▸ SUPPLIED RECORDS:

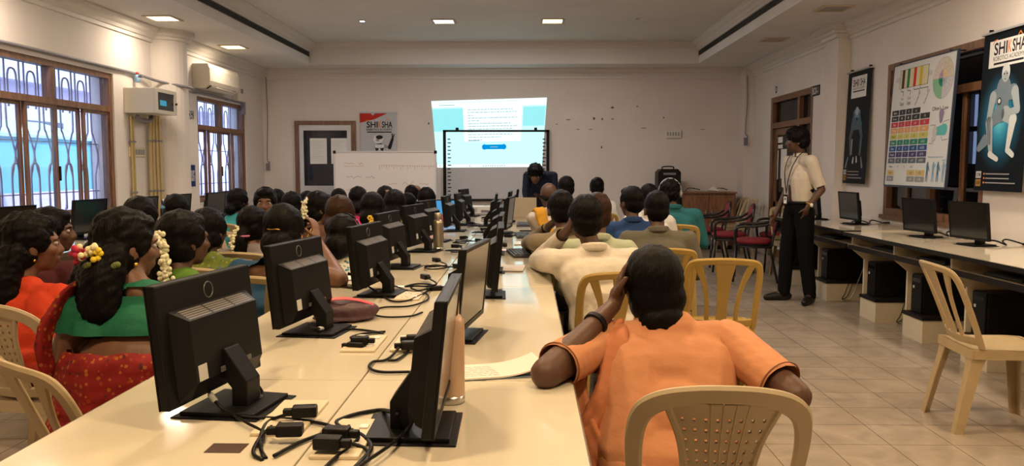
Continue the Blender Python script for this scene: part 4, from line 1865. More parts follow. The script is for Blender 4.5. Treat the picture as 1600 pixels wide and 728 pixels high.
    # lower garment
    if legs:
        bt = botmat or cloth(bottom)
        c = PB()
        c.ell((0, .0, .52), (.190 * tf, .15, .105))
        for sd in (-1, 1):
            c.cap((sd * .085, .02, .52), (sd * .11, .43, .505), .088 * (.4 + .6 * tf), .066).cap((sd * .11, .43, .505), (sd * .11, .41, .12), .066, .055 if not skirt else .075)
        if skirt:
            c.cap((-.09, .42, .50), (.09, .42, .50), .060, .060).cap((-.08, .40, .14), (.08, .40, .14), .07, .07).cap((0, .1, .5), (0, .42, .3), .09, .09)
        c.fuse('skirt' if skirt else 'trousers', bt, t, max(voxel, .010), 3, cuts=[(Vector((0, .40, .09)), (0, 0, -1), .3)], noise=.004, nscale=14)
        if not skirt:
            for sd in (-1, 1):
                sb = PB()
                sb.cap((sd * .11, .37, .045), (sd * .122, .555, .035), .042, .033)
                sb.fuse('shoe', cloth((.02, .015, .012)), t, .010, 2, cuts=[(Vector((0, .4, .0)), (0, 0, -1), .3)])
    if drape is not None:
        dm = drape if not isinstance(drape, tuple) else cloth(drape)
        q = PB()
        # cloth end over the left shoulder and down the back
        pts = [(.12 * fat, L * .3 + .13, sz - .27), (.02 + side * .5, L * .7 + .135, sz - .15), (-.07 + side, L + .10, sz - .03), (-sh + .05 + side, L + .03, sz + .038), (-sh + .05 + side, L - .05, sz + .030), (-.10 + side, L - .10, sz - .07), (-.10 + side * .6, L * .7 - .125, sz - .17), (-.10, L * .3 - .145, sz - .30)]
        P = smooth_path(pts, 3)
        for k in range(len(P) - 1):
            for o_ in (-.03, .0, .03):
                u = Vector((1, 0, .2)) * o_
                q.cap(P[k] + u, P[k + 1] + u, .022, .022)
        q.fuse('sari_drape', dm, t, max(voxel, .010), 3, noise=.003, nscale=30)
    return t, M, A


def seat_chair(proto, x, y, rz, label, dy=-.03):
    """chair under a seated person at x, y"""
    r = math.radians(rz)
    f = Vector((-math.sin(r), math.cos(r)))
    return put_chair(proto, x + f.x * (-dy), y + f.y * (-dy), rz, label, G_CH)
M_stool = mat('stool_plastic', (.3, .2, .1), .5)


def stool(x, y, label):
    t = empty('plastic_stool', (x, y, 0), 0, label, 'stool')
    MB().bbox(-.16, .16, -.16, .16, .395, .43, .02, M_stool).build('seat', parent=t)
    for a in (-1, 1):
        for c in (-1, 1):
            MB().prism([(a * .14 - .02, c * .14 - .02), (a * .14 + .02, c * .14 - .02), (a * .14 + .02, c * .14 + .02), (a * .14 - .02, c * .14 + .02)], 'z', 0, .40, M_stool).build('leg', parent=t)


def sit(px, pytop, Y, label, rz=0, lean=.06, hx=0, chair='A', clabel=None, cdy=-.08, hs=1.0, **k):
    """seat a person whose head appears at px with its top at pytop, Y metres away"""
    p = atY(px, pytop, Y)
    add = k.pop('szadd', 0)
    sz = max(.72, min(1.02, p.z - .165 * hs - .118 * hs)) + add
    k['head_dz'] = -add
    r = math.radians(rz)
    off = Vector((hx + k.get('side', 0), lean + .045))
    wx = off.x * math.cos(r) - off.y * math.sin(r)
    wy = off.x * math.sin(r) + off.y * math.cos(r)
    x, y = p.x - wx, p.y - wy
    if 'warms' in k:      # gestures given as world points: None or (elbow, wrist)
        wa = k.pop('warms')
        inv = (Matrix.Translation((x, y, 0)) @ Matrix.Rotation(r, 4, 'Z')).inverted()
        arms = []
        for a in wa:
            arms.append(a if isinstance(a, str) else (inv @ Vector(a[0]), inv @ Vector(a[1])))
        k['arms'] = tuple(arms)
    res = person('person', x, y, rz, label, lean=lean, hx=hx, shoulder_z=sz, hs=hs, **k)
    if chair:
        pr = {'A': chairA, 'B': chairB, 'C': chairC}[chair]
        seat_chair(pr, x, y, rz, clabel or (k.get('clabel') or 'plastic chair under the ' + label), dy=cdy)
    return res


LV = .0075   # near people
MV = .010
FV = .012    # far people
M_peach = mat('peach_cotton', (0.53, 0.235, 0.115), 0.75, spec=.2, bump=.12, bscale=50)
M_peachb = mat('peach_border', (0.25, 0.09, 0.04), 0.7)

# ---- the person in peach, nearest on the right
lady_x = .36
el = Vector((.048, 2.08, .787))
wr = atY(958, 478, 2.33)
rel = Vector((.70, 2.06, .735))
rwr = Vector((.52, 2.34, .62))


def peach_folds(co):
    # creases running from the left armpit and across the waist
    x, y, z = co[:, 0], co[:, 1], co[:, 2]
    d = np.zeros(len(co))
    for (ax, az, bx, bz, w, a) in ((-.13, .80, -.06, .83, .008, .006), (-.13, .78, -.04, .80, .007, -.005), (-.16, .62, .16, .64, .010, .006), (-.16, .585, .16, .60, .009, -.005),
                                   (-.16, .56, .16, .57, .009, .006), (.12, .84, .19, .80, .007, .005), (.10, .88, .18, .85, .006, .004), (-.15, .66, .10, .70, .010, .004)):
        ux, uz = bx - ax, bz - az
        L = math.hypot(ux, uz)
        t = np.clip(((x - ax) * ux + (z - az) * uz) / (L * L), 0, 1)
        dist = np.hypot(x - ax - t * ux, z - az - t * uz)
        d += a * np.exp(-(dist / w) ** 2) * (y < .16) * np.sin(np.pi * np.clip(t * .9 + .05, 0, 1))
    return d


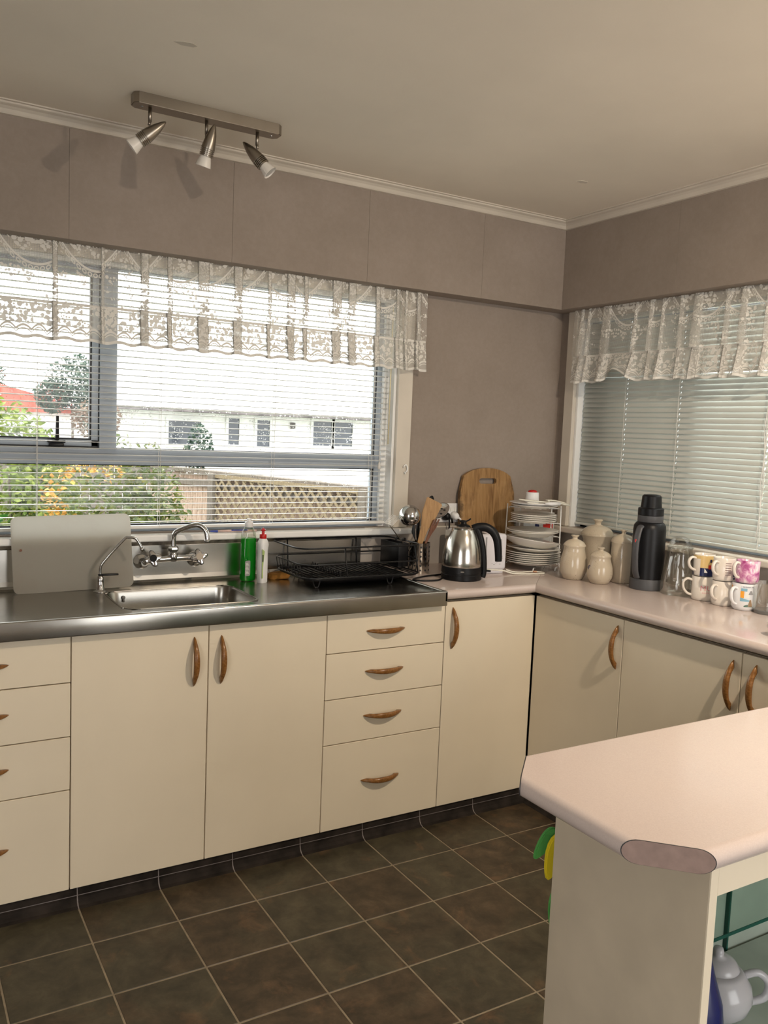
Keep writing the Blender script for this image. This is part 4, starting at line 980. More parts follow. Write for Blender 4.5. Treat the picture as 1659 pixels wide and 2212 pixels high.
k_ = len(hp); tube(bm, hp, [(.0145-.002*abs(2*i/k_-1), .020-.006*(i/k_)) for i in range(k_)], 14); obj('handle', bm, 'black', kt, True)
bm = bmn(); sp_ = smooth_path([(.055, 0, .210), (.068, 0, .185), (.079, 0, .150), (.087, 0, .110), (.091, 0, .07), (.092, 0, .03), (.088, 0, .010)], 5); tube(bm, sp_, [(.013, .012)]*len(sp_), 12); tube(bm, [(.09, 0, .038), (.120, 0, .036)], [(.010, .005), (.008, .004)], 10); obj('handle_spine', bm, 'black', kt, True)
bm = bmn(); prism(bm, [(-.012, .2), (-.012, .178), (-.004, .165), (.004, .165), (.012, .178), (.012, .2)], 'x', -.074, -.045); obj('spout', bm, 'steel_v', kt)
bm = bmn(); lathe(bm, [(0, 0), (.0065, 0), (.0065, .0006), (0, .0006)], 16, mat=Matrix.Rotation(-1.62, 4, 'Z')@Matrix.Translation((.0828, 0, .040))@Matrix.Rotation(PI/2, 4, 'Y')@Matrix.Diagonal((.35, 1.2, 1, 1))); obj('emblem', bm, 'nickel', bs)
bm = bmn(); tube(bm, smooth_path([(-.086, .01, .006), (-.13, -.022, .004), (-.19, -.015, .004), (-.223, .010, .004), (-.20, .040, .004), (-.12, .075, .004), (-.02, .10, .004), (.07, .18, .006), (.145, .30, .03), (.168, .345, .10), (.175, .350, .19), (.165, .352, .225)], 8), .0037, 8); o = obj('cord', bm, 'black', kt, True); o.rotation_euler.z = .535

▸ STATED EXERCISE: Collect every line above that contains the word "picture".

▸ THE SOLUTION:
Continue the Blender Python script for this scene: part 4, from line 1865. More parts follow. The script is for Blender 4.5. Treat the picture as 1600 pixels wide and 728 pixels high.
Keep writing the Blender script for this image. This is part 4, starting at line 980. More parts follow. Write for Blender 4.5. Treat the picture as 1659 pixels wide and 2212 pixels high.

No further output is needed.